**EXERCISE DETAILS**
Only the lines from the start of the material through the line containing "return (CAMX+rx*t, E+v*t)" are to be extracted, exactly as they appear.

Begin

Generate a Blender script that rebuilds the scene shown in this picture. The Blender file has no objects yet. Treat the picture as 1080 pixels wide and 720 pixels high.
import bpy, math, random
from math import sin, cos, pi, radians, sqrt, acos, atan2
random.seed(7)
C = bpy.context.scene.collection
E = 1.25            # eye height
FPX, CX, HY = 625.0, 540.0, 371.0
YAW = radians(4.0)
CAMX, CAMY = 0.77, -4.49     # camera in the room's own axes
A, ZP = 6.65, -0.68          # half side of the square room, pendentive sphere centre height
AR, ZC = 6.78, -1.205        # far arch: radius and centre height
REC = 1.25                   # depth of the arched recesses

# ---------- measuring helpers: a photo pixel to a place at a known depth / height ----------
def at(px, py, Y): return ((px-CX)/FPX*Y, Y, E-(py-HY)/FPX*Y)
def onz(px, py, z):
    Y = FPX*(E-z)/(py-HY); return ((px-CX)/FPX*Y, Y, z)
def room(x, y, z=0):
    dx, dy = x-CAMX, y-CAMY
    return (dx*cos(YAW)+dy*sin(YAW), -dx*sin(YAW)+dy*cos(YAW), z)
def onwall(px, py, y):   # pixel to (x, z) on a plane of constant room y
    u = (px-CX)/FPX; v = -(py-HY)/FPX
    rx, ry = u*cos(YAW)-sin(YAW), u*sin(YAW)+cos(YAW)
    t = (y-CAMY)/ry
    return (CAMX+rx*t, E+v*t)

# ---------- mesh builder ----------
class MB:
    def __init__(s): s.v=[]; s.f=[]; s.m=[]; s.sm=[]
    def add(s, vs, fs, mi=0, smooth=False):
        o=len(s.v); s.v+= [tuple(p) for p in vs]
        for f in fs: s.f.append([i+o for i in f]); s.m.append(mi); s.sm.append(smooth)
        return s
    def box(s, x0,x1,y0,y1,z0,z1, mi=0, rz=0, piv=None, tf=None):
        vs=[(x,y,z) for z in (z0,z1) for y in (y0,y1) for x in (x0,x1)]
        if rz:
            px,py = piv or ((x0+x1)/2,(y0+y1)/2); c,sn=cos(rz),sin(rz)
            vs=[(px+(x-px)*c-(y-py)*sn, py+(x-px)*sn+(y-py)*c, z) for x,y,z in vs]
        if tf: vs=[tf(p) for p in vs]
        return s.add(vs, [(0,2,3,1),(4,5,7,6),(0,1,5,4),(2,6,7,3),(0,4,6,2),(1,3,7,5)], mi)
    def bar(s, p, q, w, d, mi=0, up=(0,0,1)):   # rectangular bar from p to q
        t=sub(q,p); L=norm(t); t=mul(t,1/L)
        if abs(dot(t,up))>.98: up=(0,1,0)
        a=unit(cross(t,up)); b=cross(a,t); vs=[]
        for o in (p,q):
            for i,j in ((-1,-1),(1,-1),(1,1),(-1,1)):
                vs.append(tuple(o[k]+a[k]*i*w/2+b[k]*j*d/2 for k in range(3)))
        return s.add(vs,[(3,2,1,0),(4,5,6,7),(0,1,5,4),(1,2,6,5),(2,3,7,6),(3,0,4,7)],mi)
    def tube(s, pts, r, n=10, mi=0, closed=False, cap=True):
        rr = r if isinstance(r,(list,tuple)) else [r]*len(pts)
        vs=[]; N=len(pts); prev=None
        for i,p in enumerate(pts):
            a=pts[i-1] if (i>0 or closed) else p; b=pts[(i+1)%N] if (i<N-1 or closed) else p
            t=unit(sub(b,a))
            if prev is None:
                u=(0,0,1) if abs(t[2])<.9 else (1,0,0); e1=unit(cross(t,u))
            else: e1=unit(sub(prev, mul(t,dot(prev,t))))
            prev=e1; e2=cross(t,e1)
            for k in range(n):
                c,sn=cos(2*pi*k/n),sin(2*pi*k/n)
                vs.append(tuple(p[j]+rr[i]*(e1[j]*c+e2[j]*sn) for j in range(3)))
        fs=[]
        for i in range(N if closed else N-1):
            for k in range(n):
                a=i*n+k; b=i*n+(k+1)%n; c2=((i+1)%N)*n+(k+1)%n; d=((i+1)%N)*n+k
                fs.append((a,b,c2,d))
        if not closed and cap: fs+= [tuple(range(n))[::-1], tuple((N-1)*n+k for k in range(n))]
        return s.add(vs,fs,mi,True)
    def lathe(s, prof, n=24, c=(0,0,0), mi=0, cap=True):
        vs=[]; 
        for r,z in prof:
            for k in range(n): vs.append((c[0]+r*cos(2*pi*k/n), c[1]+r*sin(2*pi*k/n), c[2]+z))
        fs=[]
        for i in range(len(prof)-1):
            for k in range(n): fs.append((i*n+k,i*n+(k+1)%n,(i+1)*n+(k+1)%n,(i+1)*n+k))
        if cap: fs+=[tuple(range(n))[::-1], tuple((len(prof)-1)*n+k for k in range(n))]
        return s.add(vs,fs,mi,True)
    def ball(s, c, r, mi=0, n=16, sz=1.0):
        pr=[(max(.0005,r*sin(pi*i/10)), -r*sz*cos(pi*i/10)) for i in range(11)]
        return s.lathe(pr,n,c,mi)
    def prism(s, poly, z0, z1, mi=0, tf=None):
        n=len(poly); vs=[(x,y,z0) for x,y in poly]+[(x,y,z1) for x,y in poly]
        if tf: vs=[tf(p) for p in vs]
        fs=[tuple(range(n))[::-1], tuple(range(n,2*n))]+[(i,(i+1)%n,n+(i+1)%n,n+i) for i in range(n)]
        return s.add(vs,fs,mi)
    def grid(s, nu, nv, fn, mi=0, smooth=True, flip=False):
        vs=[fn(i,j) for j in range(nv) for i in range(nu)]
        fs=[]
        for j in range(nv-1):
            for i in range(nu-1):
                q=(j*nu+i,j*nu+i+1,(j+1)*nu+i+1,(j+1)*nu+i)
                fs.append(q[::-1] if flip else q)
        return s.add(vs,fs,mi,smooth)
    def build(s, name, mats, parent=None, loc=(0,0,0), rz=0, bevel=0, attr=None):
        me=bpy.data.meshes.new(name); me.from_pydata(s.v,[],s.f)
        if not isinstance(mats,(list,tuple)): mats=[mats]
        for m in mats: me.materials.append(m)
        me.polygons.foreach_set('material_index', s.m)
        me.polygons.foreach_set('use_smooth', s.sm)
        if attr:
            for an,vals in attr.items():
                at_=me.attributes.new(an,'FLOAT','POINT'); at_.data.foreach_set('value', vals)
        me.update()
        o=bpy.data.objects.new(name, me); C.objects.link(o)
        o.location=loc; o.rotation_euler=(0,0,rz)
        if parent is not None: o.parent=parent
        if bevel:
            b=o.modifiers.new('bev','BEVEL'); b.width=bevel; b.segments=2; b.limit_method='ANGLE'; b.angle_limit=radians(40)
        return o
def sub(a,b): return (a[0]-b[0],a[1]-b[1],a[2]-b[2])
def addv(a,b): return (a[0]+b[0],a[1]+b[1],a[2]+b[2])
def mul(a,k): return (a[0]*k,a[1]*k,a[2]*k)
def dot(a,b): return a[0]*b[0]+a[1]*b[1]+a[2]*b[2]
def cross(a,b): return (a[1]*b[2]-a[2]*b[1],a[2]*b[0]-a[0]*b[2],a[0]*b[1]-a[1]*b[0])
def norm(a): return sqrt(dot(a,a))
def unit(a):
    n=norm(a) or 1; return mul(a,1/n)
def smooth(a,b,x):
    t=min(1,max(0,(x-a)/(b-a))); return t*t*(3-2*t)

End

**WRITTEN REPLY**
Generate a Blender script that rebuilds the scene shown in this picture. The Blender file has no objects yet. Treat the picture as 1080 pixels wide and 720 pixels high.
import bpy, math, random
from math import sin, cos, pi, radians, sqrt, acos, atan2
random.seed(7)
C = bpy.context.scene.collection
E = 1.25            # eye height
FPX, CX, HY = 625.0, 540.0, 371.0
YAW = radians(4.0)
CAMX, CAMY = 0.77, -4.49     # camera in the room's own axes
A, ZP = 6.65, -0.68          # half side of the square room, pendentive sphere centre height
AR, ZC = 6.78, -1.205        # far arch: radius and centre height
REC = 1.25                   # depth of the arched recesses

# ---------- measuring helpers: a photo pixel to a place at a known depth / height ----------
def at(px, py, Y): return ((px-CX)/FPX*Y, Y, E-(py-HY)/FPX*Y)
def onz(px, py, z):
    Y = FPX*(E-z)/(py-HY); return ((px-CX)/FPX*Y, Y, z)
def room(x, y, z=0):
    dx, dy = x-CAMX, y-CAMY
    return (dx*cos(YAW)+dy*sin(YAW), -dx*sin(YAW)+dy*cos(YAW), z)
def onwall(px, py, y):   # pixel to (x, z) on a plane of constant room y
    u = (px-CX)/FPX; v = -(py-HY)/FPX
    rx, ry = u*cos(YAW)-sin(YAW), u*sin(YAW)+cos(YAW)
    t = (y-CAMY)/ry
    return (CAMX+rx*t, E+v*t)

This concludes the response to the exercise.